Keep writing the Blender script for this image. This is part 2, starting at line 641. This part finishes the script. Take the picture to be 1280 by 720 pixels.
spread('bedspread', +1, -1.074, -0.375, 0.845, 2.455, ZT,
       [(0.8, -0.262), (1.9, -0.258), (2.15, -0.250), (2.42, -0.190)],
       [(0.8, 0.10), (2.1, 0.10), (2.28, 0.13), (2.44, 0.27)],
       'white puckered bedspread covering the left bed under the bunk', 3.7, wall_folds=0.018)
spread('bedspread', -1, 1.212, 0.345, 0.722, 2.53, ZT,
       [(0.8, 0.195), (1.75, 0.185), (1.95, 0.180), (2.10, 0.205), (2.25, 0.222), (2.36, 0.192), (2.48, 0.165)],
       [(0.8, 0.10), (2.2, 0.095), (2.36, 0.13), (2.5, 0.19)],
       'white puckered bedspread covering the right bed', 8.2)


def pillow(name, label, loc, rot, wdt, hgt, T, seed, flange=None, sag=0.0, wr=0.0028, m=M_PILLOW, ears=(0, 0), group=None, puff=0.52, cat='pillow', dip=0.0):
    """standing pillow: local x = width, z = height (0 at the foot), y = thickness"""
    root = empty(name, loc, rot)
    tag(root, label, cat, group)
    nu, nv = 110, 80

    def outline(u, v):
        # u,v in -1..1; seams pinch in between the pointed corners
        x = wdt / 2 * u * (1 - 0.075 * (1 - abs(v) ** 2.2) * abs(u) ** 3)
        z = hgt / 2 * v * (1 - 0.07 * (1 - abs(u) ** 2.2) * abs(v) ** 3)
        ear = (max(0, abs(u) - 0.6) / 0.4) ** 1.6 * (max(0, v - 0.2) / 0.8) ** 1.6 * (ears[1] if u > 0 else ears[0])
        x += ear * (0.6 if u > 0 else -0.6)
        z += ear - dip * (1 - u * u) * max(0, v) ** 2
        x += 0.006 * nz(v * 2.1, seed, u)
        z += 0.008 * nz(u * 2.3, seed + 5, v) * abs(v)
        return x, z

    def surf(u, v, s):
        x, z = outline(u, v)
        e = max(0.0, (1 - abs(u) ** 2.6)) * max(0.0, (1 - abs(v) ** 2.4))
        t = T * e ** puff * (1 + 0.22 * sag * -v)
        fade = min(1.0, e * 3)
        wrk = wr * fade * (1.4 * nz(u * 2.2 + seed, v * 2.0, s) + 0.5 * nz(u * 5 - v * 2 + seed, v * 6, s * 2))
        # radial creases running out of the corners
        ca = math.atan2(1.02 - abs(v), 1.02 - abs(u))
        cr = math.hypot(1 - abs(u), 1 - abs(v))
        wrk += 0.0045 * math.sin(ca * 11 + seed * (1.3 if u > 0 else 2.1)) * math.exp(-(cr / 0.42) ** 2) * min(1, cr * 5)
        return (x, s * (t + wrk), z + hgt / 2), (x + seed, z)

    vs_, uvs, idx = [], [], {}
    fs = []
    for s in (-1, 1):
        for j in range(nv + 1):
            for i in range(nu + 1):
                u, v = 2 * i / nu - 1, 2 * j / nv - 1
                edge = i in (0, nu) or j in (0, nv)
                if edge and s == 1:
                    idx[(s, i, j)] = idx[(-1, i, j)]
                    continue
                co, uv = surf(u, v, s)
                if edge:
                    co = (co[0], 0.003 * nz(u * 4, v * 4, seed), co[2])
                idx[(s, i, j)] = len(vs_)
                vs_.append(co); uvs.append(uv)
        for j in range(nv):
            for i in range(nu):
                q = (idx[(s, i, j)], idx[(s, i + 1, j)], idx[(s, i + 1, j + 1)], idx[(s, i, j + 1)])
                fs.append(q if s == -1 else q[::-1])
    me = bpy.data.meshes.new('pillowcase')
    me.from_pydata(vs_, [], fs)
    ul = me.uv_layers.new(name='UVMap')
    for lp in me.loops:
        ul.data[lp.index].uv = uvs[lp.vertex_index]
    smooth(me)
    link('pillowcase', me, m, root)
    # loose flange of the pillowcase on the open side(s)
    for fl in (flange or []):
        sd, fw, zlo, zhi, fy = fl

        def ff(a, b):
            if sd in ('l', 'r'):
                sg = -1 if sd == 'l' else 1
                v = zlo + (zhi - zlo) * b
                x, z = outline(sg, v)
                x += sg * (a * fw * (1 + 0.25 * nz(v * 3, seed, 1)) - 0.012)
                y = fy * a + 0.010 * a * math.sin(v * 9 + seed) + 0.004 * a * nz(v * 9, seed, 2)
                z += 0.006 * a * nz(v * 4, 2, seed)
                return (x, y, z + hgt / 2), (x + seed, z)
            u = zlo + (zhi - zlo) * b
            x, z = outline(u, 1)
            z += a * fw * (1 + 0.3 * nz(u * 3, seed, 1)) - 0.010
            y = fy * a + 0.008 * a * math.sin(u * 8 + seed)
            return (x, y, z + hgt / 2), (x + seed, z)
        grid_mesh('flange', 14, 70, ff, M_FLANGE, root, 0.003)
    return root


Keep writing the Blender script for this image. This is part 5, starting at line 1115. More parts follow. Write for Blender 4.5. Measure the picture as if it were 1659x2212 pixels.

_ _ _

Problem to work on:
Quote the data above verbatim from its first line to the line that includes "return x, z", with both boundary lines retained.

Written response:
Keep writing the Blender script for this image. This is part 2, starting at line 641. This part finishes the script. Take the picture to be 1280 by 720 pixels.
spread('bedspread', +1, -1.074, -0.375, 0.845, 2.455, ZT,
       [(0.8, -0.262), (1.9, -0.258), (2.15, -0.250), (2.42, -0.190)],
       [(0.8, 0.10), (2.1, 0.10), (2.28, 0.13), (2.44, 0.27)],
       'white puckered bedspread covering the left bed under the bunk', 3.7, wall_folds=0.018)
spread('bedspread', -1, 1.212, 0.345, 0.722, 2.53, ZT,
       [(0.8, 0.195), (1.75, 0.185), (1.95, 0.180), (2.10, 0.205), (2.25, 0.222), (2.36, 0.192), (2.48, 0.165)],
       [(0.8, 0.10), (2.2, 0.095), (2.36, 0.13), (2.5, 0.19)],
       'white puckered bedspread covering the right bed', 8.2)


def pillow(name, label, loc, rot, wdt, hgt, T, seed, flange=None, sag=0.0, wr=0.0028, m=M_PILLOW, ears=(0, 0), group=None, puff=0.52, cat='pillow', dip=0.0):
    """standing pillow: local x = width, z = height (0 at the foot), y = thickness"""
    root = empty(name, loc, rot)
    tag(root, label, cat, group)
    nu, nv = 110, 80

    def outline(u, v):
        # u,v in -1..1; seams pinch in between the pointed corners
        x = wdt / 2 * u * (1 - 0.075 * (1 - abs(v) ** 2.2) * abs(u) ** 3)
        z = hgt / 2 * v * (1 - 0.07 * (1 - abs(u) ** 2.2) * abs(v) ** 3)
        ear = (max(0, abs(u) - 0.6) / 0.4) ** 1.6 * (max(0, v - 0.2) / 0.8) ** 1.6 * (ears[1] if u > 0 else ears[0])
        x += ear * (0.6 if u > 0 else -0.6)
        z += ear - dip * (1 - u * u) * max(0, v) ** 2
        x += 0.006 * nz(v * 2.1, seed, u)
        z += 0.008 * nz(u * 2.3, seed + 5, v) * abs(v)
        return x, z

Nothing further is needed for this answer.